What does creditworthy mean?
The term creditworthy is mainly applied to businesses. A company is creditworthy when it is able to (and, of course, does) pay all incoming bills neatly on time. This is an important signal to the outside world as to whether or not it is wise to do business with the company in question.
Even as an individual, you may or may not be creditworthy. For example, it looks at the loans a person has taken out in the past and to what extent he or she was able to repay them properly. Such loans create what is known as a BKR registration.
If you fall behind on payments, such a registration becomes a negative BKR registration. Future loan providers can see this and will be less inclined to grant you a (new) loan. Your creditworthiness is affected.
Even countries are more or less creditworthy. Again, it is a sign to banks how risky it is to lend money to the country in question.
Why knowing how creditworthy you are is important
For lenders, the creditworthiness of an individual or business is an important signal of how "safe" it is to lend money to you. How creditworthy you are therefore plays an important role in how much of a loan you can get and on what terms.
As a company, understanding its own creditworthiness is therefore of great importance in terms of future growth opportunities and possibilities. This is because it gives the company insight into how likely it is that a loan can be obtained for investments that need to be made.
As a private individual, creditworthiness comes into play especially when taking out a mortgage. Outstanding debts or arrears on previous loans affect your creditworthiness and thus the amount of the mortgage and the interest rate payable.
Knowing how creditworthy your customers are
It may also be wise - as a business owner - to check how creditworthy potential new customers or buyers are. After all, as described earlier in this article, a company's creditworthiness involves, among other things, whether bills are paid neatly on time.
So a reduced credit rating can be a sign to be cautious with this company as a new customer or buyer. By checking for this in advance, you reduce the risk of dealing with defaulters and outstanding invoices.
How does creditworthiness come about?
As mentioned, a company, individual or country is creditworthy when bills can and are paid on time. What matters is the financial health of the party in question.
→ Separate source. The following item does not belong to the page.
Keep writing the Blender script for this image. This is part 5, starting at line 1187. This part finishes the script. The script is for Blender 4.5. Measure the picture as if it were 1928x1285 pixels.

For individuals, creditworthiness is established based on past loan commitments, the payment history thereon and active payment obligations. Examples include monthly mortgage payments, repayments on student debt, payments for a private lease contract or the BKR registrations discussed above.
For example, a company's working capital and equity are also considered. Many assessors also work with what is called a payment score: a scale from 1 to 10 that indicates how adequately a company meets its payment obligations.